An African-American woman from a family of very modest means, I had, through hard work and perseverance, pulled myself up to unprecedented heights in Corporate America, becoming the first Black woman officer of a Fortune 500 corporation.

After twenty-five years in business, I made the transition to public service, taking on the role of President and CEO of Girls Inc., the national nonprofit organization dedicated to inspiring all girls to be strong, smart, and bold. I serve on several high-powered corporate boards. Even in my personal life, I have been successful, marrying my companion of many years when I was in my fifties. On the inside, however, for most of my life, every success had cost me dearly in self-doubt, which sometimes verged on panic. With every new step up came the familiar fear that this time I would finally be discovered for the impostor I felt myself to be. And that fear drove me to work even harder, to accomplish more, to prove again and again that I deserved to be where I was. The panic was always accompanied by a strange whisper:

“The Empress has no clothes. The Empress has no clothes.” I was so used to it, and it summed up my feelings so well, I didn’t even question what it meant. But as I began to investigate the impostor syndrome and the role it had played in my life, I revisited the whisper and decided to take a closer look at its message. I went back and reread Hans Christian Andersen’s The Emperor’s New Clothes. What I, as most of us, remembered about the famous fable was that the vain Emperor goes parading through his realm naked because neither he nor any of his people want to admit that they cannot see the new “suit” the knavish weavers “made” for him. What struck me now, however, was the clothes’ purported magical quality: “[The weavers] proclaimed that they knew how to weave cloth of the most beautiful colors and patterns, the clothes manufactured from which should have the wonderful property of remaining invisible to everyone who was unfit for the office he held, or who was extraordinarily stupid.”

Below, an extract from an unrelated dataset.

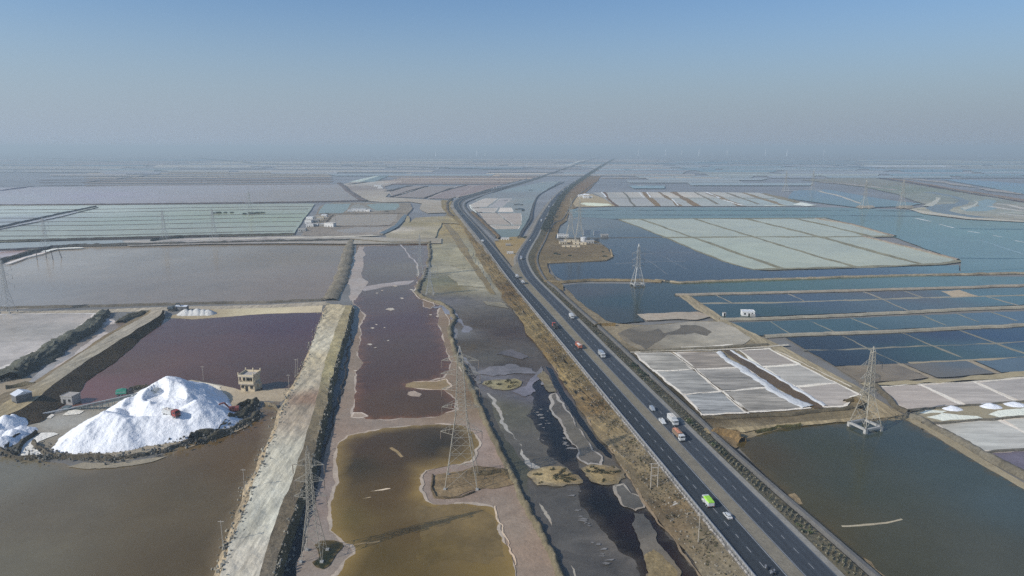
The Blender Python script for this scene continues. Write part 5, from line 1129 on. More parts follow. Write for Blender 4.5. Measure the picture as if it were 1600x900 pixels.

In the story, it is the fear of being seen as unfit for one’s office or as being stupid that keeps everyone, except an innocent child, silent. I recognized that fear immediately as the one I had encountered so frequently throughout my life—the terror of being unmasked as an impostor “unfit” for my post. It was the fear that had kept me from speaking out, had insisted that I work twenty-hour days, had whispered in my ear that I did not deserve the promotions and recognition. I began discussing the impostor syndrome with other successful people I know and found that CEOs and other senior level people, male and female, also struggle with this issue, even though from the outside no one would know it. That is why I have created this community: So that we know that we are not alone, and so that we can share our techniques for quieting those undermining voices and experience the joy, zest, and power we deserve.